Texas Comptroller Glenn Hegar announced today that for the
second consecutive year, Texas will not have to borrow money to meet its
cash flow needs.

Sound fiscal management, conservative budgeting and responsible stewardship
of the state’s Economic Stabilization Fund (ESF) will allow the state to
manage cash-flow challenges without issuing Texas Tax and Revenue
Anticipation Notes for fiscal 2017.

The state has historically issued these short-term (one year or less) debt
obligations, also called TRANs, to address periodic mismatches between
revenues and expenditures during the fiscal year. These anticipated
mismatches result primarily from the state providing nearly 50 percent of
its payments to local school districts in the first three months of the
fiscal year.

Prior to Hegar’s decision to refrain from unnecessary borrowing for fiscal
2016, Texas had issued TRANs annually for nearly three decades. Despite
ongoing weakness in the energy sector, Texas’ diverse economy has generated
revenues and fund balances that allow the state to again forgo issuing
these short-term obligations for fiscal 2017, which begins on Sept. 1.
According to the National Association of State Budget Officers, Texas’ ESF
is the largest fund of its kind in the nation, accounting for 23 percent of
all such revenues in the 50 states.

“As I have continued to say, Texas’ diverse and dynamic economy has
weathered this downturn in energy prices significantly better than other
energy-producing states, meaning we still have the ability to do the
fiscally responsible thing and avoid unnecessary borrowing,” Hegar said.
“Texans know you don’t borrow when you don’t need to and Texas government
should follow the same principle.”

The state will bridge the gap between expenditures and revenues using
available funds accessed through a combination of intrafund and interfund
borrowing. Intrafund borrowing taps available General Revenue Fund cash
balances, while interfund borrowing taps funds outside of general revenue
such as the ESF, also known as the “Rainy Day Fund.”

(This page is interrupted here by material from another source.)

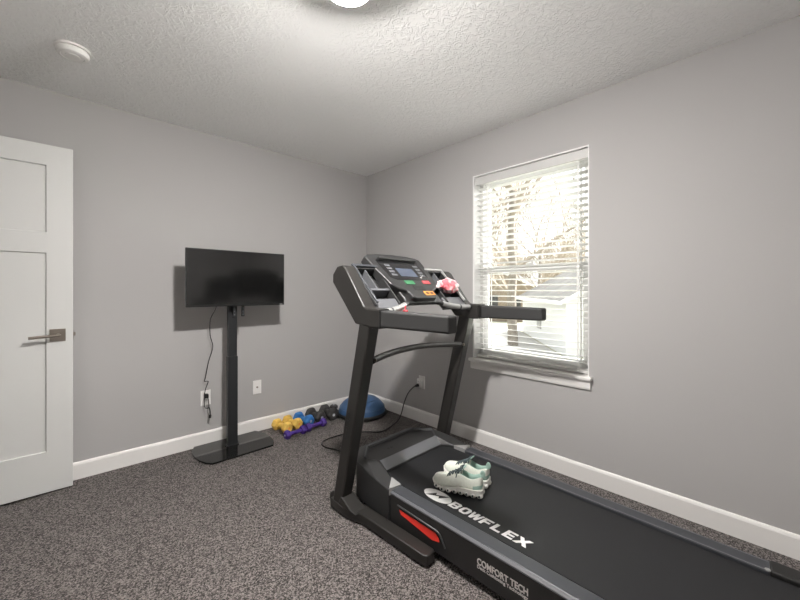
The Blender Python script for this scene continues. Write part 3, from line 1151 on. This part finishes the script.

As revenues come in, the state will repay the borrowed funds with interest
as required by law. The agency anticipates all funds to be repaid by May
2017, coinciding with the receipt of 2017 franchise tax revenues. Franchise
tax revenues in 2016 came in ahead of estimates in the Comptroller’s
Certification Revenue Estimate despite the drag continued low oil prices
have placed on some segments of the economy.

“With approximately $9.66 billion currently in the state’s Rainy Day Fund,
Texas’ available large cash balances represent tremendous assets for the
state and its taxpayers,” Hegar said. “We are fortunate to be in a position
to put those assets to work for us. By tapping these resources rather than
borrowing in the short term, we are continuing the sound fiscal management
that has kept our state on solid economic footing.”